CTIA/GTIAは、アタリVCSでいうところの「プレイヤ・オブジェクト」を、画面内に5枚まで並べることができるようになっています。またそのうちの1枚を分割して、4枚の「ミサイル・オブジェクト」として活用することも可能です。こうした特徴から、アタリ400/800のスプライトシステムは「プレイヤ=ミサイル・グラフィクス」と呼ばれていました。スプライトをもっとも多く表示する場合には、4体の「プレイヤ」と4発の「ミサイル」という構成になるわけですが、これはTIAのおよそ2倍にあたる枚数です。アタリ400/800では、VCSの倍のプレイヤ数、つまり4人までの同時プレイが想定されていたのです。このことは、4個のジョイスティック端子が標準装備されていることからも分かります。

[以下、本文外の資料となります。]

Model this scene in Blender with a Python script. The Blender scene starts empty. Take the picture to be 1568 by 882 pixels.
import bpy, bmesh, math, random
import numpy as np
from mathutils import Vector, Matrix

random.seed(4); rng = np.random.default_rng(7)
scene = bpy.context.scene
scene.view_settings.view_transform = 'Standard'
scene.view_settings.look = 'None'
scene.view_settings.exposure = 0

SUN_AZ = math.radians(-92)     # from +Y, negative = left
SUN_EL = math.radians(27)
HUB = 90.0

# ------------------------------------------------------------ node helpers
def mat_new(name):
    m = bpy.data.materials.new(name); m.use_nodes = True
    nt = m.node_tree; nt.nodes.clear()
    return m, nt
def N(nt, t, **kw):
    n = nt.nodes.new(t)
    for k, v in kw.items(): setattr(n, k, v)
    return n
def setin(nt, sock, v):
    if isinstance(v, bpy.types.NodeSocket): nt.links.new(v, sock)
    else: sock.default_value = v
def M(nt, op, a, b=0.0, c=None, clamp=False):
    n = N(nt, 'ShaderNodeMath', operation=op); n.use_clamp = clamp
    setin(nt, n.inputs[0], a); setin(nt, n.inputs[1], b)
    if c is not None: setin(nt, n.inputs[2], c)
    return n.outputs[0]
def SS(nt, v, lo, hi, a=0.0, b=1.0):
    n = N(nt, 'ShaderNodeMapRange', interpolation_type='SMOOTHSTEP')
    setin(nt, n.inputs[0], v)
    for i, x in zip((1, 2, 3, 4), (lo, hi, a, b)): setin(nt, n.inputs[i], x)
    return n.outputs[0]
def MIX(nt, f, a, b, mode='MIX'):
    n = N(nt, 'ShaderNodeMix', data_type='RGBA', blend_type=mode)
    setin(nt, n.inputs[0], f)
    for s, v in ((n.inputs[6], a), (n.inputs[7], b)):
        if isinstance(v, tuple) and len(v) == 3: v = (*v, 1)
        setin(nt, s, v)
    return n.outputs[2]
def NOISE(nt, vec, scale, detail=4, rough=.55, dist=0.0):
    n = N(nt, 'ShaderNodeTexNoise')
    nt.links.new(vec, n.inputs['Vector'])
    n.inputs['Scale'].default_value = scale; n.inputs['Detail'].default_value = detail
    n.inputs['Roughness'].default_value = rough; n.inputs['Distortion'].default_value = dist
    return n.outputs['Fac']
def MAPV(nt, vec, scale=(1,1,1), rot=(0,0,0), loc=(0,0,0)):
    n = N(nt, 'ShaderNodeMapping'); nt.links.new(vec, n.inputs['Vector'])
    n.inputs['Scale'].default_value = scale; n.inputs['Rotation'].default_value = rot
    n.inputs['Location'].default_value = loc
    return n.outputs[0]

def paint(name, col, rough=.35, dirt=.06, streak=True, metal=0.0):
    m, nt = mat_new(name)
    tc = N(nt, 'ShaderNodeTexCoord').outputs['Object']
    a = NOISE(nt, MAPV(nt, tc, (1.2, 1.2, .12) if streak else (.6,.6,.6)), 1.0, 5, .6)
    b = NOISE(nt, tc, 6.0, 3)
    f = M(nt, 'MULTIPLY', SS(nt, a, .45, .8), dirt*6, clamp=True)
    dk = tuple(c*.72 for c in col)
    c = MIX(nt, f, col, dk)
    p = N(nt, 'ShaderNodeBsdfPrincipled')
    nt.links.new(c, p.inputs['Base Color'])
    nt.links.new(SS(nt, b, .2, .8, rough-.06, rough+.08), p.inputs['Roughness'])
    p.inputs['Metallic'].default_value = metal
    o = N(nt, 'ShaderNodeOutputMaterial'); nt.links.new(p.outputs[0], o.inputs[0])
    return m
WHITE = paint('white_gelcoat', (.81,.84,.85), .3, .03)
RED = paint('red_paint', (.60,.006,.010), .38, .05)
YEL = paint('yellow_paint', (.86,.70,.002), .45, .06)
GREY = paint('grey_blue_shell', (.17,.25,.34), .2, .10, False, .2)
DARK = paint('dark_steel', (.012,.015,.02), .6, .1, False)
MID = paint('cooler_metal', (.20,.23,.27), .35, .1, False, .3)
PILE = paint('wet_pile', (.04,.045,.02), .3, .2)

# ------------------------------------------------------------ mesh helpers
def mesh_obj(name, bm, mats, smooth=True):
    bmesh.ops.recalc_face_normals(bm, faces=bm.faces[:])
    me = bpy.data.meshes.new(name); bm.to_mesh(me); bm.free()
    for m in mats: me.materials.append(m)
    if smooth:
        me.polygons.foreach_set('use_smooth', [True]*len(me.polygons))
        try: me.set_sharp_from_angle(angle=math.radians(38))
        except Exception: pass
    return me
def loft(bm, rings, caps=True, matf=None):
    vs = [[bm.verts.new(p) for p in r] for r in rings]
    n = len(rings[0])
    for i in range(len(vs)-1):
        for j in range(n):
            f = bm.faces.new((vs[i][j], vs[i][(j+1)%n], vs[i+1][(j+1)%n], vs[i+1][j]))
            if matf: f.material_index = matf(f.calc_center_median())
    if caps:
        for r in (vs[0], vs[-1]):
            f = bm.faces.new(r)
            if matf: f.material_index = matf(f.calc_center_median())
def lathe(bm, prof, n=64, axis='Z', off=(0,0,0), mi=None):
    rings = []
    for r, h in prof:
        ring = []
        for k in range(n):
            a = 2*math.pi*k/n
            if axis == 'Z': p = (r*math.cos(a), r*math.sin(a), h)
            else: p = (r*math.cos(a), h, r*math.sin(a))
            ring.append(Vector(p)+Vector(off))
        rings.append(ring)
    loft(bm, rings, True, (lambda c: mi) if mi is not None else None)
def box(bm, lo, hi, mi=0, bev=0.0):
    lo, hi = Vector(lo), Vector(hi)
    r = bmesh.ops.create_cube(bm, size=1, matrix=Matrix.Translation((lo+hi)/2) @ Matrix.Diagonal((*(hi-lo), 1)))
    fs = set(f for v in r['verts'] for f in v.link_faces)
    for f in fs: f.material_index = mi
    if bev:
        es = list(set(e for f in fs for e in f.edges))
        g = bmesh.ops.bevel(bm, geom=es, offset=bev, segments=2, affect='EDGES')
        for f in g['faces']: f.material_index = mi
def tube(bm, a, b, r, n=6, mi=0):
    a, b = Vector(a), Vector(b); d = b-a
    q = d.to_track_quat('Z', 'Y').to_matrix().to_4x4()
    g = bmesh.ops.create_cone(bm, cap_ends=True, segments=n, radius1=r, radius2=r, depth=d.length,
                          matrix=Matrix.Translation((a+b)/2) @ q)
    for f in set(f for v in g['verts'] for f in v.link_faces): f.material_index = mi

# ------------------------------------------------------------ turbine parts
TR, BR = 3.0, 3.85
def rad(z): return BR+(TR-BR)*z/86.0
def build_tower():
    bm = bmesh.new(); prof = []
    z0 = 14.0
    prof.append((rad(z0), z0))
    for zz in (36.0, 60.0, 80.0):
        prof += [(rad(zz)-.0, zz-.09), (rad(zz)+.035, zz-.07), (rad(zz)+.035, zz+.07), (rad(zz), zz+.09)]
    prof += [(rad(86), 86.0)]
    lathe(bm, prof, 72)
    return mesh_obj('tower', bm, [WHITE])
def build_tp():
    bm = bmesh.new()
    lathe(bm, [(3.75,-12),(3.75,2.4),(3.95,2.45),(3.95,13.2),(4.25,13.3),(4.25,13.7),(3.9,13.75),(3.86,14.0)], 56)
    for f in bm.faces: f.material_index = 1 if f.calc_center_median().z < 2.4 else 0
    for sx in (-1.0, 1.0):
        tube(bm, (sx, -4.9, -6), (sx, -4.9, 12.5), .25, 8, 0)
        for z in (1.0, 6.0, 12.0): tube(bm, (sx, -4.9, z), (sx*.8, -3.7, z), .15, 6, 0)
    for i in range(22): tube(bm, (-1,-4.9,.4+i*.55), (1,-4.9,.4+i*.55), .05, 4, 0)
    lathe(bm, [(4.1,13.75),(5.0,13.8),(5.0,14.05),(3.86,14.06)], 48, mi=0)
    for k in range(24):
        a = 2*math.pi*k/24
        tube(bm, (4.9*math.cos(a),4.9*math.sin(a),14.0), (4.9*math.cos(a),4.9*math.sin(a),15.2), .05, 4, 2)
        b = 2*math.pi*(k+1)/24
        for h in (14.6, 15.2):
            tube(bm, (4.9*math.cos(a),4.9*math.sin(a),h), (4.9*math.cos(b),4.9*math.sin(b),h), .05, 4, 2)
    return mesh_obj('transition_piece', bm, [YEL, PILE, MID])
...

アタリ400/800のグラフィクス設計は、その後アミーガにも色濃く反映され、ANTICはAGNUS, GTIAはDENISEという、さらに強力なチップへと変貌を遂げています。DENISEでは画面内に8枚までのマルチカラースプライト (16ピクセル幅) を表示することができるようになりました。これは1983年の設計としてはいささか物足りない仕様ですが、その代わりAGNUS側にもビットブリット機能が用意されており、ソフトウェアによる高速スプライト処理も可能になっていたのです。